ECOWAS will not be bothered if Sall changed his mind by December and sought an illegal third term. In the last four years, two regional leaders wangled illegal tenure extensions – Alpha Conde of Guinea and Alassane Ouattara of Cote d’Ivoire. The first didn’t quite get away with it after soldiers struck and removed him from office, setting off the region’s coup spiral; while the second is the current host of the African Cup of Nations (AFCON).

Perhaps if there’s one person left in the community on whom the burden falls to whisper to Sall that this is not the Senegal that we used to know, it’s Nigeria’s President Bola Ahmed Tinubu. As surely as a stumble imitates a fall, the signs from Dakar are those that presage what could become a full-blown political crisis for the region if left unattended.

Tinubu, who promised to promote a coup-free region when he assumed office as chair of ECOWAS last year, cannot afford another country added to the regional coup belt. The same way he requested regional leaders at a meeting in Abuja to give George Weah a standing applause for the exemplary transition in that country, he needs to pull Sall’s ear, behind closed doors, and ask him to stop playing games.

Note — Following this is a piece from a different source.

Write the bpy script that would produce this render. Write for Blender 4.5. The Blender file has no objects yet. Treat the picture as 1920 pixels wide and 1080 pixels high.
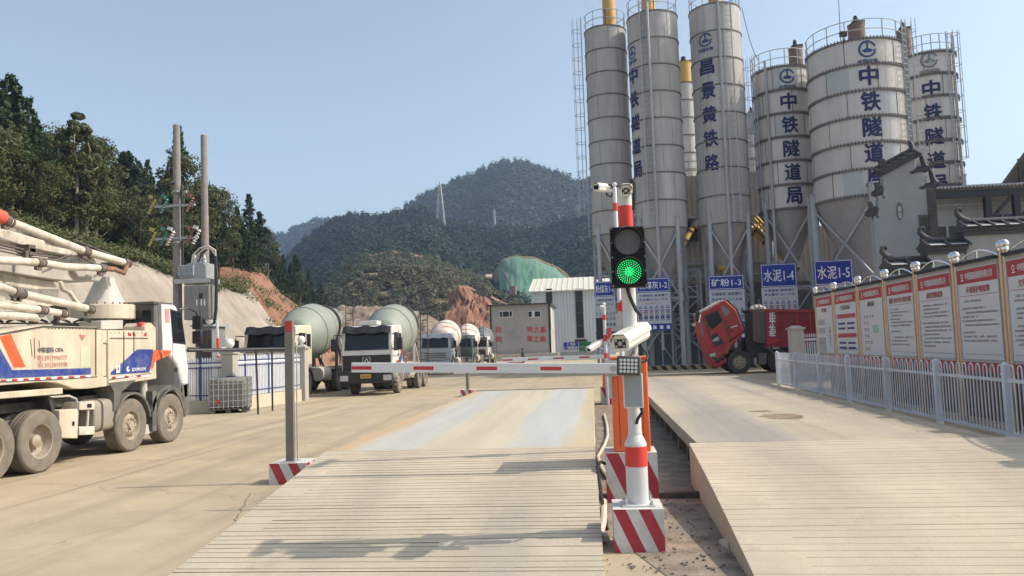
import bpy, bmesh, math, random
import numpy as np
from mathutils import Vector, Matrix, noise
R_ = math.radians
random.seed(7)
rnd = random.uniform
SC = bpy.context.scene
COL = SC.collection

# ---------------------------------------------------------------- camera
CAM_H, FPX = 1.78, 1450.0
YAW, PITCH, ROLL = 0.10182, 0.07363, -0.033
RM = (Matrix.Rotation(YAW, 3, 'Z') @ Matrix.Rotation(math.pi/2 + PITCH, 3, 'X') @ Matrix.Rotation(ROLL, 3, 'Z'))
cd = bpy.data.cameras.new('camera')
cam = bpy.data.objects.new('camera', cd); COL.objects.link(cam)
cam.matrix_world = Matrix.Translation((0, 0, CAM_H)) @ RM.to_4x4()
cd.sensor_width = 36.0; cd.lens = FPX/1920*36; cd.clip_start = 0.1; cd.clip_end = 4000
SC.camera = cam

# ---------------------------------------------------------------- world, sun, exposure
SUN_EL, SUN_AZ = R_(43), R_(5)          # azimuth measured from +X towards +Y
SUN = Vector((math.cos(SUN_EL)*math.cos(SUN_AZ), math.cos(SUN_EL)*math.sin(SUN_AZ), math.sin(SUN_EL)))
w = bpy.data.worlds.new('World'); SC.world = w; w.use_nodes = True
nt = w.node_tree
sky = nt.nodes.new('ShaderNodeTexSky'); sky.sky_type = 'NISHITA'; sky.sun_disc = False
sky.sun_elevation = SUN_EL; sky.sun_rotation = math.atan2(SUN.x, SUN.y)
sky.air_density = 1.0; sky.dust_density = 3.2; sky.ozone_density = 1.0; sky.altitude = 100
bg = nt.nodes['Background']; bg.inputs['Strength'].default_value = 0.15
hs = nt.nodes.new('ShaderNodeHueSaturation'); hs.inputs['Saturation'].default_value = 0.69; hs.inputs['Value'].default_value = 1.09
nt.links.new(sky.outputs[0], hs.inputs['Color'])
tint = nt.nodes.new('ShaderNodeMix'); tint.data_type = 'RGBA'; tint.blend_type = 'MULTIPLY'; tint.inputs[0].default_value = 1.0; tint.inputs[7].default_value = (0.965, 1.03, 1.03, 1)
nt.links.new(hs.outputs[0], tint.inputs[6]); nt.links.new(tint.outputs[2], bg.inputs['Color'])
ld = bpy.data.lights.new('sun', 'SUN'); ld.energy = 3.35; ld.angle = R_(0.6); ld.color = (1.0, 0.89, 0.74)
so = bpy.data.objects.new('sun', ld); COL.objects.link(so)
so.rotation_euler = SUN.to_track_quat('Z', 'Y').to_euler()
SC.view_settings.view_transform = 'Standard'; SC.view_settings.look = 'None'
SC.view_settings.exposure = 0.36; SC.view_settings.gamma = 1.0
SC.cycles.use_denoising = True
SC.cycles.max_bounces = 6; SC.cycles.volume_bounces = 0
HAZE = 0.00042

# ---------------------------------------------------------------- where a sight line meets a plane of the site
def ray(x, y): return RM @ Vector(((x-960)/FPX, (540-y)/FPX, -1.0))
def at(x, y, Y):
    d = ray(x, y); return Vector((0, 0, CAM_H)) + d*(Y/d.y)
def atx(x, y, X):
    d = ray(x, y); return Vector((0, 0, CAM_H)) + d*(X/d.x)
def gr(x, y, z=0.0):
    d = ray(x, y); return Vector((0, 0, CAM_H)) + d*((z-CAM_H)/d.z)

# ---------------------------------------------------------------- mesh helpers
class MB:
    def __init__(s): s.v = []; s.f = []; s.mi = []; s.m = 0
    def face(s, pts):
        b = len(s.v); s.v += [tuple(p) for p in pts]; s.f.append(tuple(range(b, b+len(pts)))); s.mi.append(s.m)
    def add(s, vs, fs):
        b = len(s.v); s.v += [tuple(p) for p in vs]
        for f in fs: s.f.append(tuple(b+i for i in f)); s.mi.append(s.m)
        return s
    def box(s, x0, y0, z0, x1, y1, z1):
        return s.add([(x0,y0,z0),(x1,y0,z0),(x1,y1,z0),(x0,y1,z0),(x0,y0,z1),(x1,y0,z1),(x1,y1,z1),(x0,y1,z1)],
              [(3,2,1,0),(4,5,6,7),(0,1,5,4),(1,2,6,5),(2,3,7,6),(3,0,4,7)])
    def obox(s, c, size, rot=None):
        a, b, d = [q/2 for q in size]; rot = rot or Matrix.Identity(3); c = Vector(c)
        vs = [c + rot @ Vector(p) for p in [(-a,-b,-d),(a,-b,-d),(a,b,-d),(-a,b,-d),(-a,-b,d),(a,-b,d),(a,b,d),(-a,b,d)]]
        return s.add(vs, [(3,2,1,0),(4,5,6,7),(0,1,5,4),(1,2,6,5),(2,3,7,6),(3,0,4,7)])
    def bar(s, p0, p1, wd, h=None):
        p0 = Vector(p0); p1 = Vector(p1); d = p1-p0; L = d.length
        if L < 1e-6: return s
        return s.obox((p0+p1)/2, (wd, h or wd, L), d.to_track_quat('Z', 'Y').to_matrix())
    def cyl(s, p0, p1, r0, r1=None, n=12, caps=True):
        p0 = Vector(p0); p1 = Vector(p1); r1 = r0 if r1 is None else r1
        q = (p1-p0).to_track_quat('Z', 'Y').to_matrix()
        vs = []
        for p, r in ((p0, r0), (p1, r1)):
            for i in range(n):
                a = 2*math.pi*i/n; vs.append(p + q @ Vector((r*math.cos(a), r*math.sin(a), 0)))
        fs = [(i, (i+1) % n, n+(i+1) % n, n+i) for i in range(n)]
        if caps: fs += [tuple(reversed(range(n))), tuple(range(n, 2*n))]
        return s.add(vs, fs)
    def tube(s, pts, r, n=8, caps=True):
        pts = [Vector(p) for p in pts]; k = len(pts); vs = []; up = None
        for i, p in enumerate(pts):
            d = (pts[min(i+1, k-1)] - pts[max(i-1, 0)]).normalized()
            if up is None:
                up = Vector((0, 0, 1)) if abs(d.z) < 0.9 else Vector((0, 1, 0))
            a = up.cross(d)
            if a.length < 1e-4: a = Vector((1, 0, 0)).cross(d)
            a.normalize(); b = d.cross(a).normalized(); up = b
            rr = r[i] if isinstance(r, (list, tuple)) else r
            for j in range(n):
                t = 2*math.pi*j/n; vs.append(p + a*(rr*math.cos(t)) + b*(rr*math.sin(t)))
        fs = [(i*n+j, i*n+(j+1) % n, (i+1)*n+(j+1) % n, (i+1)*n+j) for i in range(k-1) for j in range(n)]
        if caps: fs += [tuple(reversed(range(n))), tuple(range((k-1)*n, k*n))]
        return s.add(vs, fs)
    def prism(s, poly, ax, a, b):
        def P(u, v, t): return {'x': (t, u, v), 'y': (u, t, v), 'z': (u, v, t)}[ax]
        n = len(poly)
        vs = [P(u, v, a) for u, v in poly] + [P(u, v, b) for u, v in poly]
        return s.add(vs, [tuple(range(n)), tuple(reversed(range(n, 2*n)))] + [(i, (i+1) % n, n+(i+1) % n, n+i) for i in range(n)])
    def lathe(s, prof, n=24, M=None, a0=0.0, a1=2*math.pi, close=True):
        M = M or Matrix.Identity(4); k = len(prof); vs = []
        full = abs(a1-a0-2*math.pi) < 1e-6; m = n if full else n+1
        for i in range(m):
            a = a0+(a1-a0)*i/n
            for r, z in prof: vs.append(M @ Vector((r*math.cos(a), r*math.sin(a), z)))
        fs = []
        for i in range(n):
            j = (i+1) % m
            for q in range(k-1): fs.append((i*k+q, j*k+q, j*k+q+1, i*k+q+1))
        if close and full:
            if prof[0][0] > 1e-6: fs.append(tuple(i*k for i in reversed(range(n))))
            if prof[-1][0] > 1e-6: fs.append(tuple(i*k+k-1 for i in range(n)))
        return s.add(vs, fs)
    def sphere(s, c, r, n=16, sz=1.0):
        prof = [(r*math.sin(math.pi*i/(n//2)) if 0 < i < n//2 else 0.0005*r, -r*sz*math.cos(math.pi*i/(n//2))) for i in range(n//2+1)]
        return s.lathe(prof, n, Matrix.Translation(c))
    def arch(s, c, r0, r1, x0, x1, a0, a1, n=12):
        # ring segment about an axis along X through c=(y,z)
        vs = []
        for i in range(n+1):
            a = a0+(a1-a0)*i/n
            for r, x in ((r0, x0), (r1, x0), (r1, x1), (r0, x1)): vs.append((x, c[0]+r*math.cos(a), c[1]+r*math.sin(a)))
        fs = [(i*4+j, i*4+(j+1) % 4, i*4+4+(j+1) % 4, i*4+4+j) for i in range(n) for j in range(4)] + [(0,1,2,3), (n*4+3, n*4+2, n*4+1, n*4)]
        return s.add(vs, fs)
    def build(s, name, mats, parent=None, world=False, smooth=35, bevel=0.0, recalc=True):
        me = bpy.data.meshes.new(name)
        vs = s.v
        if world and parent is not None:
            Mi = W[parent.name].inverted(); vs = [tuple(Mi @ Vector(p)) for p in vs]
        me.from_pydata(vs, [], s.f)
        mats = mats if isinstance(mats, (list, tuple)) else [mats]
        for m in mats: me.materials.append(m)
        if len(mats) > 1: me.polygons.foreach_set('material_index', s.mi)
        if recalc:
            bm = bmesh.new(); bm.from_mesh(me); bmesh.ops.recalc_face_normals(bm, faces=bm.faces); bm.to_mesh(me); bm.free()
        if smooth:
            me.shade_smooth(); me.set_sharp_from_angle(angle=R_(smooth))
        o = bpy.data.objects.new(name, me); COL.objects.link(o)
        if parent is not None:
            o.parent = parent; W[o.name] = W[parent.name]
        else: W[o.name] = Matrix.Identity(4)
        if bevel:
            b = o.modifiers.new('bevel', 'BEVEL'); b.width = bevel; b.segments = 2; b.limit_method = 'ANGLE'; b.angle_limit = R_(40)
        return o
W = {}
def tag(o, label=None, cat=None, group=None, kind=None):
    if label: o['label'] = label
    if cat: o['category'] = cat
    if group: o['group'] = group
    if kind: o['kind'] = kind
    return o
def thing(name, label, cat, loc=(0,0,0), rz=0.0, group=None, scale=1.0):
    o = bpy.data.objects.new(name, None); COL.objects.link(o); o.empty_display_size = 0.3
    o.location = loc; o.rotation_euler = (0, 0, rz); o.scale = (scale,)*3
    W[o.name] = Matrix.Translation(loc) @ Matrix.Rotation(rz, 4, 'Z') @ Matrix.Scale(scale, 4)
    return tag(o, label, cat, group)
def copy_tree(o, parent=None):
    c = o.copy(); COL.objects.link(c); c.parent = parent
    W[c.name] = W[o.name]
    for ch in list(o.children): copy_tree(ch, c)
    return c
def place(root, loc, rz=0.0, scale=1.0):
    root.location = loc; root.rotation_euler = (0, 0, rz); root.scale = (scale,)*3 if not isinstance(scale, tuple) else scale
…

For ECOWAS to achieve the African Union objective to Silence the Guns in Africa by 2030, the community must pay attention to the underlying factors that breed resort to guns violence, a few of the obvious ones being rigged elections, suppression of dissent, and the rule of strongmen. When regional leaders like those in the delinquent states complain that the community is insensitive to problems caused by Western or foreign meddling, it’s the elite, like Sall, that open the door enabling such meddling.

Oasis in jeopardy

An oasis of stability and a shining light in a highly politically volatile region, Senegal was one of the few countries on the continent that others looked up to. According to Martin Meredith in his book entitled, The Fortunes of Africa, “Over the course of 150 elections held in 29 countries between 1960 and 1989, opposition parties were never allowed a single seat. Only three countries – Senegal, Botswana and the tiny state of the Gambia – sustained multi-party politics, holding elections on a regular basis that were considered reasonably free and fair.”

That’s the reputation that Sall threatens to drag in the mud. Tinubu needs to remind Sall that it was he, Sall, and Nigeria’s former President, Muhammadu Buhari, who led the regional response to flush out Yahaya Jammeh in neigbouring The Gambia when Jammeh was on the verge of disrupting the outcome of the elections there because they did not favour him.

By railroading a 10-month postponement of elections through Parliament, Sall is obviously hoping to succeed where Wade and Jammeh failed. And he doesn’t care the cost. But ECOWAS should. The community cannot afford to wait until Senegal becomes another basket case before weighing in.